Scott Tibbs



Does journalism need to be objective?

By Scott Tibbs, February 15, 2023

While the mainstream news media has long presented itself as objectively reporting the facts, conservatives have not considered the news media to be objective for many decades now. This precedes Donald Trump by decades, as Richard Nixon was well known for his hostility to the media. I have heard conservatives complain about the Herald-Times since I first got involved in local politics in 1995. So when a column in the Washington Post argued against "objectivity" in news coverage, millions of conservatives thought "you were never objective in the first place."

It is a little silly to make this about race and sex, blaming objectivity on "white men." Not everything is about "the patriarchy" or "white supremacy," and it seems like little more than virtue signaling when a white male is writing the column. Objectivity, if and when it actually exists, is not meant to uphold existing power structures or suppress minority voices. It is designed to gain the trust of the readers.

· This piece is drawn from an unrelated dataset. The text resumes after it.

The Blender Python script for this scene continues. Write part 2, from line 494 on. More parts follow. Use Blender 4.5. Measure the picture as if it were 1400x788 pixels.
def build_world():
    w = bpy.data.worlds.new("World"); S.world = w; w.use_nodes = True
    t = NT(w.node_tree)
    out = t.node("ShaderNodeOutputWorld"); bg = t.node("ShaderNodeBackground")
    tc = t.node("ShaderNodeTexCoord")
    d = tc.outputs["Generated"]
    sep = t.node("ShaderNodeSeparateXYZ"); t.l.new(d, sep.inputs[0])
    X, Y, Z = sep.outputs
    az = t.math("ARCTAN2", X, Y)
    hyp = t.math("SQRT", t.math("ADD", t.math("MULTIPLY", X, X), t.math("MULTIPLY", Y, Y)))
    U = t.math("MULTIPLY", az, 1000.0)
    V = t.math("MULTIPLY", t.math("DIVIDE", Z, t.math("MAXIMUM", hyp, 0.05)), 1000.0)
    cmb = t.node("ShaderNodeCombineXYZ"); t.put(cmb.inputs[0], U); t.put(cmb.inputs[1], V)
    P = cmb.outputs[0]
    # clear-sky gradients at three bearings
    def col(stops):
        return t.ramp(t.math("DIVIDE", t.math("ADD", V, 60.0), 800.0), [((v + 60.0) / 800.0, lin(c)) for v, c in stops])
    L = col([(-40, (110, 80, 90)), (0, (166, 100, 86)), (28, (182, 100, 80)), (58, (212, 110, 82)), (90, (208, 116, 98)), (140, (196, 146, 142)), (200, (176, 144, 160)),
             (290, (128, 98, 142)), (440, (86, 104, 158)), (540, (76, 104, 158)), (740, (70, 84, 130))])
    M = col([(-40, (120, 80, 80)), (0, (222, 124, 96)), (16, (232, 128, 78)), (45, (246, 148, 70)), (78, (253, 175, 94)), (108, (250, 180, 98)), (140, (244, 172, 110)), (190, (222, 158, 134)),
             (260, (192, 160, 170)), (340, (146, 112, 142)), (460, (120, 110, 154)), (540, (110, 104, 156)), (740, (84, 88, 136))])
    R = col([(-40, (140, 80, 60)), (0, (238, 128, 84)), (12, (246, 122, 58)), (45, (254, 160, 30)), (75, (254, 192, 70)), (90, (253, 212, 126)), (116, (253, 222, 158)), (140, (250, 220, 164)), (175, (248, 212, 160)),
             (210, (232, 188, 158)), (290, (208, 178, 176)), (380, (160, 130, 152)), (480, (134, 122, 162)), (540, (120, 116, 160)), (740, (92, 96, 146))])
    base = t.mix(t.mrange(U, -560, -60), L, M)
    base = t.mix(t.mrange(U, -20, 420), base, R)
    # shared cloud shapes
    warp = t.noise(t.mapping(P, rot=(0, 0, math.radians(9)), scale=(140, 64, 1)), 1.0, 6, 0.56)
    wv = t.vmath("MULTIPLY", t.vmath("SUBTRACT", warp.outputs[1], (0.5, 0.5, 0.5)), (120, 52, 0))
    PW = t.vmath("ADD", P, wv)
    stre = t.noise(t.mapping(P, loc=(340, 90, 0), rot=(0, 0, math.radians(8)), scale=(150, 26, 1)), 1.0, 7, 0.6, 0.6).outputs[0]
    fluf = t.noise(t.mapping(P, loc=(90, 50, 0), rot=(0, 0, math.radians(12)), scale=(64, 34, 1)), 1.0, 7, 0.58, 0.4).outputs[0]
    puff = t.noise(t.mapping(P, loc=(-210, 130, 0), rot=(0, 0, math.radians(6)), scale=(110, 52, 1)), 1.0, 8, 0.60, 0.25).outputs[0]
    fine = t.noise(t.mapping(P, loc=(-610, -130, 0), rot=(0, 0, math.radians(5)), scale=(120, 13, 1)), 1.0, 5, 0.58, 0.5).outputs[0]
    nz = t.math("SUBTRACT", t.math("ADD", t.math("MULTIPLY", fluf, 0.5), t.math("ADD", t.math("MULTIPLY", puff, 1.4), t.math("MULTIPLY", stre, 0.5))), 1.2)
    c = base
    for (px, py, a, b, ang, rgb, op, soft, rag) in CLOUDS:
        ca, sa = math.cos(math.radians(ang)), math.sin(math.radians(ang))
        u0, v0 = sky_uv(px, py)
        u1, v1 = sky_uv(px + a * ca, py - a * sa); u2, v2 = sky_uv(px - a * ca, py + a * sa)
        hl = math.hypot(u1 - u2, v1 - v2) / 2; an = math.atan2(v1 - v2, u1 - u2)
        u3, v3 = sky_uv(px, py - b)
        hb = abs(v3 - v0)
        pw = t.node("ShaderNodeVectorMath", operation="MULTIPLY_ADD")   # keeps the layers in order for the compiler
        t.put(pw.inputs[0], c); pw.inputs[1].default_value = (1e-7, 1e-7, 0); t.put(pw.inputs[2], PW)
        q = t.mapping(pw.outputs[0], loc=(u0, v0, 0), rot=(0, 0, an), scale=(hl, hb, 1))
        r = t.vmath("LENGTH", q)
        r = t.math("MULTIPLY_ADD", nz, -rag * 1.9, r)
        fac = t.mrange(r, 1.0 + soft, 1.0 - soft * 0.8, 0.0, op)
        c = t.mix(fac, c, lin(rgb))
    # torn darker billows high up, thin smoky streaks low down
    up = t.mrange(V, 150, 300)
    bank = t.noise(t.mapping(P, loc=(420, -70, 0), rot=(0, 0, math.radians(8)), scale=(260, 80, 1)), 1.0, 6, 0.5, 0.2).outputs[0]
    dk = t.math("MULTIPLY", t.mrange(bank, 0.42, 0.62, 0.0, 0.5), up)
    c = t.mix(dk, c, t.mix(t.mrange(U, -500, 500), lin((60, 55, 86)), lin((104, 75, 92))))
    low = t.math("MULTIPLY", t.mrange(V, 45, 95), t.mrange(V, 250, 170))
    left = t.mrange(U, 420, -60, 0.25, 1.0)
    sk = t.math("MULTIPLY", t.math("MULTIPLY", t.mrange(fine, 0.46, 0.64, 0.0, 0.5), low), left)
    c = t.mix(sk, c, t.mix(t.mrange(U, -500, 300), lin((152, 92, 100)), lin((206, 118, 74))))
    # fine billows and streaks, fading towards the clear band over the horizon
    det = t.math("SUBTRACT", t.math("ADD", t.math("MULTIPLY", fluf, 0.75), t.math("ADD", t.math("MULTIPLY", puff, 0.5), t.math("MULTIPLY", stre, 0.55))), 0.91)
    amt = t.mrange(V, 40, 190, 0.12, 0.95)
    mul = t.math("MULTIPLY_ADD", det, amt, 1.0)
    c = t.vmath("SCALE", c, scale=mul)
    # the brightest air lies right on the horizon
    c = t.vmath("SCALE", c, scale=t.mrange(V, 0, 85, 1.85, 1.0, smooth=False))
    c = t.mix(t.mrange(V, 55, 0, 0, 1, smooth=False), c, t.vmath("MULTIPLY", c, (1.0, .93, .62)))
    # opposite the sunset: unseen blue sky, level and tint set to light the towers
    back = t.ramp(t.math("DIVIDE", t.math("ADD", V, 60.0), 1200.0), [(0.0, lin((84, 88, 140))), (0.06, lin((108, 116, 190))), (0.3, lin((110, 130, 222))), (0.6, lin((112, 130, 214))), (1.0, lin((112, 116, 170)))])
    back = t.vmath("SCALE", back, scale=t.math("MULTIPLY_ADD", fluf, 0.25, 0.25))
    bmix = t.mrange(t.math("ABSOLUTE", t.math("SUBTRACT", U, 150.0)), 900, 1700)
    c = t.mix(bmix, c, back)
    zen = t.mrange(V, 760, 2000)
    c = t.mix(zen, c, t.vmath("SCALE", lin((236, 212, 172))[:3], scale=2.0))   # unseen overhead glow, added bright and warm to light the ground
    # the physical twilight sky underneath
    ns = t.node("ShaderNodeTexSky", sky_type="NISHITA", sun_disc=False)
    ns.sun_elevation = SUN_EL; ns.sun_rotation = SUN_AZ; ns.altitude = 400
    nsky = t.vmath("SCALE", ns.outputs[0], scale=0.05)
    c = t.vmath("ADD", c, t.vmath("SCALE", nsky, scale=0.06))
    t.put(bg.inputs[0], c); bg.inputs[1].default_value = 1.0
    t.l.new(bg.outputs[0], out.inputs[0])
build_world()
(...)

But objectivity does not exist, and the mainstream media started to openly admit it when Trump was President. He was uniquely dangerous, they said, and they could not accurately report on him by giving equal time to "both sides." This is probably not something the news media can come back from, especially given that conservatives already distrusted the news media and considered them biased.

The reality on the ground is that openly biased news coverage is popular and growing. Rush Limbaugh pioneered this in the 1990's, and his success spawned legions of people to get into openly biased commentary. Ben Shapiro has one of the most popular podcasts on the internet, and Joe Rogan has also gained in popularity with some of his unique takes and guests. I have much more respect for news sources that openly admit their bias than for those that pretend to be "objective" but clearly are not.

This actually presents an opportunity for the media. Openly biased news and commentary can and does succeed, but you have to be trustworthy for that to work. This means getting all of the relevant facts without unnecessary "both-sidesism." This means not taking people out of context. This means not rushing to be "first" and getting the story completely wrong. It is possible to be both biased and trustworthy. The mainstream media needs to worry a lot more about the latter and a lot less about the former.